No permits have been issued for new convention centre

The city and province are poised to establish Trade Centre Limited as management, despite blistering auditor's report.

An observer might look at the gigantic hole in the ground between Argyle and Market Streets, feel the blasting for excavation and see the bulldozers loading up dump trucks to haul away the rock and think, “that new convention centre is really moving along.”

That observer would be wrong.

In fact, the city has not received a development application for the convention centre, says spokesperson Shaune MacKinlay. Like any other property owner, developer Joe Ramia is free to dig all the holes he wants on his land, but he can’t start building anything until he submits a pre-application for consideration, then a formal development application. That development application then will go before the design review committee, and finally before regional council, before anything can be built.

Oh, and Grafton Street, which no longer exists? Ramia has received a temporary encroachment permit from the city, the same permit a neighbourhood would need to close a street for a block party. Should the city reject Ramia’s development plans—an unlikely scenario, admittedly—he’d have to rebuild the street. Presumably Ramia will one day ask for a permanent encroachment, but first there must be a public hearing and then a ruling by council, before he receives it.

More problematic is the still-unsettled management of the new convention centre. Last June the city and province signed a memorandum of understanding stating only that a “public sector entity” will operate the convention centre, details to be worked out later. Both the city and the province say they’re in “negotiations,” but neither side will say who’s negotiating what.
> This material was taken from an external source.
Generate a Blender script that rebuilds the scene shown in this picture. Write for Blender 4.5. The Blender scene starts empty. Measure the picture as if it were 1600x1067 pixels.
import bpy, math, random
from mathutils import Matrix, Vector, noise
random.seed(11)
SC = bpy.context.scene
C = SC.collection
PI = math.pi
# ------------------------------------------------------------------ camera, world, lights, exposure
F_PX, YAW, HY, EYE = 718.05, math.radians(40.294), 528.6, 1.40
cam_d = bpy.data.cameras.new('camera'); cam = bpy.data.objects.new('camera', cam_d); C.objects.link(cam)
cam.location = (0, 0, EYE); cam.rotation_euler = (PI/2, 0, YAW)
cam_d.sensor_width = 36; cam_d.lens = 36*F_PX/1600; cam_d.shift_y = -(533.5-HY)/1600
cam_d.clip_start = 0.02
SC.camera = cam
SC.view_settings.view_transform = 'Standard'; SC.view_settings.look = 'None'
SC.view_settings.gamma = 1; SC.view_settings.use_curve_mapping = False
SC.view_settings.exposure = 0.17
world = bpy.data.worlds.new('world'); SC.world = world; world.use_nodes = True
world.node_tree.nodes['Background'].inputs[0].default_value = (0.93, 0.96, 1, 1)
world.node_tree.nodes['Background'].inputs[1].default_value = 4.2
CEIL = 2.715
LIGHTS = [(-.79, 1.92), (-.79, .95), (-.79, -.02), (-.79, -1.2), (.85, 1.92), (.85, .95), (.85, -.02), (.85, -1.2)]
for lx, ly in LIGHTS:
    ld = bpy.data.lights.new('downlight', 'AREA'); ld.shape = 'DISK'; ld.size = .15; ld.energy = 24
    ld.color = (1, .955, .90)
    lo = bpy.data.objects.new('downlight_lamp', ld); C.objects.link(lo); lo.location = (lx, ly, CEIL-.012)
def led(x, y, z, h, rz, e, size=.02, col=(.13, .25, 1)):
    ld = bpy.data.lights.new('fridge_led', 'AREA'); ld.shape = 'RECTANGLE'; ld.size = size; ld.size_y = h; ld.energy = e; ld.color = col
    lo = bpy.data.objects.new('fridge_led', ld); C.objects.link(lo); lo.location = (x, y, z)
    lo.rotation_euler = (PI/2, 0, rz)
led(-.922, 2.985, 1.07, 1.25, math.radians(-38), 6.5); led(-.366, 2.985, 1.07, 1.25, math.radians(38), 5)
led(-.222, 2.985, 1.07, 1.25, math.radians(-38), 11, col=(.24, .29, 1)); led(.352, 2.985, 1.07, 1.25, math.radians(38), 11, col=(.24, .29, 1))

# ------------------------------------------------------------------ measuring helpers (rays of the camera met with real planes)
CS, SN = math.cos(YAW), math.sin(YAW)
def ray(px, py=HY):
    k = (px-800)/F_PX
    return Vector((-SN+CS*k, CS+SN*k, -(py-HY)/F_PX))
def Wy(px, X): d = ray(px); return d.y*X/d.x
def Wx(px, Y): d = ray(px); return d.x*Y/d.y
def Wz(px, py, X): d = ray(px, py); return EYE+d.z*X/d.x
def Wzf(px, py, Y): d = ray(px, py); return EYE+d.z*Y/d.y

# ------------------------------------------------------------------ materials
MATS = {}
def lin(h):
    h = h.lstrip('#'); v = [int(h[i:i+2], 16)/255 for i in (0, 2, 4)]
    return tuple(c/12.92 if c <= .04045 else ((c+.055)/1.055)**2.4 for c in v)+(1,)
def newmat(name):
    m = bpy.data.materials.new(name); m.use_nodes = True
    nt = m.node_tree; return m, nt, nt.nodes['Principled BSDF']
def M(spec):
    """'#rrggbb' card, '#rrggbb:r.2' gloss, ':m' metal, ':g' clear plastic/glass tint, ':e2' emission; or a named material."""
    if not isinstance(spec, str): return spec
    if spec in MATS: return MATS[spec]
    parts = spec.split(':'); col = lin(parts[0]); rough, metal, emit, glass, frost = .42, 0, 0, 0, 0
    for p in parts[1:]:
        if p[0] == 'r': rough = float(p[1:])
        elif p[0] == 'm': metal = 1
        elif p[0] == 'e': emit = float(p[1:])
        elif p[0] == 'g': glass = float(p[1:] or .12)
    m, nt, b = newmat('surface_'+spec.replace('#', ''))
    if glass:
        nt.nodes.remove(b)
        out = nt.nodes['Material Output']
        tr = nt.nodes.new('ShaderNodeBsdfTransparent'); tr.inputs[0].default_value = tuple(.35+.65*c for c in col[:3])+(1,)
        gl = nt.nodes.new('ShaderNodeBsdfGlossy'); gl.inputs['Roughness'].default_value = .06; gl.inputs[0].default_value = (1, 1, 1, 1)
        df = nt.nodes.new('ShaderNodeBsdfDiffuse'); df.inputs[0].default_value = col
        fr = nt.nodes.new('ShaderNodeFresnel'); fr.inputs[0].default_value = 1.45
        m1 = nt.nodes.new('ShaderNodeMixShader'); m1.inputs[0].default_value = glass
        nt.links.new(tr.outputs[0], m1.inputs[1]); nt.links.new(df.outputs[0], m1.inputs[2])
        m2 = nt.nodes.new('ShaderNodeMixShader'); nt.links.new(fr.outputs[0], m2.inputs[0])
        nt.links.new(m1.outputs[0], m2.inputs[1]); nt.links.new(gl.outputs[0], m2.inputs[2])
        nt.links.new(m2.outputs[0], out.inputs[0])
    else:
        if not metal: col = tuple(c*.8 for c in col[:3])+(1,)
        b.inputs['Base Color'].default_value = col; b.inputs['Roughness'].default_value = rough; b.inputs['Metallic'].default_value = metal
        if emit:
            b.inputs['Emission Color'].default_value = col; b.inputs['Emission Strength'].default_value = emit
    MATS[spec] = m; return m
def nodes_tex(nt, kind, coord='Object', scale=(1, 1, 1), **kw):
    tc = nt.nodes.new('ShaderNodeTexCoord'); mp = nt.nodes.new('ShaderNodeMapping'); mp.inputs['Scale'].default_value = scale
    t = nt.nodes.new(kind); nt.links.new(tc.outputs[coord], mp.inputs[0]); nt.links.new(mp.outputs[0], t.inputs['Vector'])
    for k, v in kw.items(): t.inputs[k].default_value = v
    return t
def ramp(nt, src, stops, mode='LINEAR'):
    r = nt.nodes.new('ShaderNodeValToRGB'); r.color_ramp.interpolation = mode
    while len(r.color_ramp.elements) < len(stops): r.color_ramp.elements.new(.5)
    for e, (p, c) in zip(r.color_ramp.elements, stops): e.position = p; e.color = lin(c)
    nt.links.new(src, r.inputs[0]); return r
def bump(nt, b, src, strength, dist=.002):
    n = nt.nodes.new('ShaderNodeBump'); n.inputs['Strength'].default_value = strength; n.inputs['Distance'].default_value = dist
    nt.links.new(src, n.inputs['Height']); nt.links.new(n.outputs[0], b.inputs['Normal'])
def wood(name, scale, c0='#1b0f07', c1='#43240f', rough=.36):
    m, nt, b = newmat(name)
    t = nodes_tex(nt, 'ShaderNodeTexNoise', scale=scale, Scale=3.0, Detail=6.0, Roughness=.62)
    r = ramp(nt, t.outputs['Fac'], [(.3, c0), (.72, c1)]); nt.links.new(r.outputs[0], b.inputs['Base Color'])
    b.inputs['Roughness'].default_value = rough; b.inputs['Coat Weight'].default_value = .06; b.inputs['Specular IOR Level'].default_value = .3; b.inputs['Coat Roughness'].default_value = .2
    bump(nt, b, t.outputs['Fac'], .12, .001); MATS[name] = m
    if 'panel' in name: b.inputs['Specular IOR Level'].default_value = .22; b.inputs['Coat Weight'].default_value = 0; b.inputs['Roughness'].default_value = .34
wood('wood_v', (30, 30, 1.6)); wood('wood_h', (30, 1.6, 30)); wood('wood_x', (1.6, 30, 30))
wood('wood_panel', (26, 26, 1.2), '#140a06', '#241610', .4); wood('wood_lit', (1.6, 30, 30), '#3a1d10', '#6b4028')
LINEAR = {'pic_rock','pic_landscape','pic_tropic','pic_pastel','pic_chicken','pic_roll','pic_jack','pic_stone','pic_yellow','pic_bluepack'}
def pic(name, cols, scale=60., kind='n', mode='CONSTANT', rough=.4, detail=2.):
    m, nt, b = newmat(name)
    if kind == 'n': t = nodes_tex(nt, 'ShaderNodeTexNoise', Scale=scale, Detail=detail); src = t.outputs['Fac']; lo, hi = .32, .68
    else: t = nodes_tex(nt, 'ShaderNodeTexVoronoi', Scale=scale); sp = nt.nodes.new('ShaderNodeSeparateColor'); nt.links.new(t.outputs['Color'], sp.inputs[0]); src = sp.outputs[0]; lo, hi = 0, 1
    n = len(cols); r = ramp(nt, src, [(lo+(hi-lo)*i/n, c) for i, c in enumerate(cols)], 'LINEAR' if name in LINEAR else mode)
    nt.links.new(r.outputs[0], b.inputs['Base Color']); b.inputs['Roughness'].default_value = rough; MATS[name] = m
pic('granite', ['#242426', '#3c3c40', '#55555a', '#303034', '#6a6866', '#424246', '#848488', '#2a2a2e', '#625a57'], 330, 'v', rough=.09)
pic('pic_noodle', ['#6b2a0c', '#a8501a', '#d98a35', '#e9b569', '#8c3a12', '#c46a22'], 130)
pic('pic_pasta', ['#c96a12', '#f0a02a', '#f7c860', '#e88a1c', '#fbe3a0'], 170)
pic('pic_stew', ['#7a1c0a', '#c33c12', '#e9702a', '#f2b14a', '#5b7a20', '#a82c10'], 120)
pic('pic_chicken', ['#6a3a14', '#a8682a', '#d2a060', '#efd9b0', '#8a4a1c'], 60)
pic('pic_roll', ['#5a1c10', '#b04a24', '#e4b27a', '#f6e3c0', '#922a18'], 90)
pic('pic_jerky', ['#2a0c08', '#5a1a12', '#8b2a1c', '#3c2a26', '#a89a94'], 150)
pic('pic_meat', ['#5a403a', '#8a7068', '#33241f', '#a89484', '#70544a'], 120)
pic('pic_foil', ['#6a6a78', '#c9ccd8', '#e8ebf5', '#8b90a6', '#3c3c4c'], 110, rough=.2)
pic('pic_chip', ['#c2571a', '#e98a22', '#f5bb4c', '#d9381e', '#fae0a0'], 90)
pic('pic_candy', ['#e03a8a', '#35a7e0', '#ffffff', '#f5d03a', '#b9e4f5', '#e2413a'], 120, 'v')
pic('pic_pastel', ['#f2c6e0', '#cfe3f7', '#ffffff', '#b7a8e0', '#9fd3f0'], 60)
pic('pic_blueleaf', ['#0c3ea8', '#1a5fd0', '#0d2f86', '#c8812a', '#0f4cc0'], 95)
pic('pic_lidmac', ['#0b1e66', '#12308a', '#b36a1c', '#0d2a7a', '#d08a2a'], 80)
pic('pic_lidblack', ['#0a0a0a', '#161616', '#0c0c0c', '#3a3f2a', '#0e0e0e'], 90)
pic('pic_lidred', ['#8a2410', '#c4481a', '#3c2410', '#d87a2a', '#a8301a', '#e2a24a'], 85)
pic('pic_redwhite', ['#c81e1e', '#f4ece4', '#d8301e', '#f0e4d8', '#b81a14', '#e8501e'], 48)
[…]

Since the MOU was signed, Trade Centre Limited, the operator of the existing convention centre, was the subject of a blistering critique issued by provincial auditor general Jacques Lapointe, who said the organization exhibited “very poor” financial management practices and is in need of a “major overhaul.” Lapointe lambasted TCL president Scott Ferguson, who submitted undocumented expensive claims worth many thousands of dollars, including for unspecified entertainment costs.

Despite those problems, it appears that the city and province are poised to establish TCL as the “public sector entity” in charge of the new convention centre, with Ferguson continuing at the helm. And, no doubt, since the new convention centre will be larger than the existing one, TCL execs, including Ferguson, who last year was paid $174,494, will get big raises.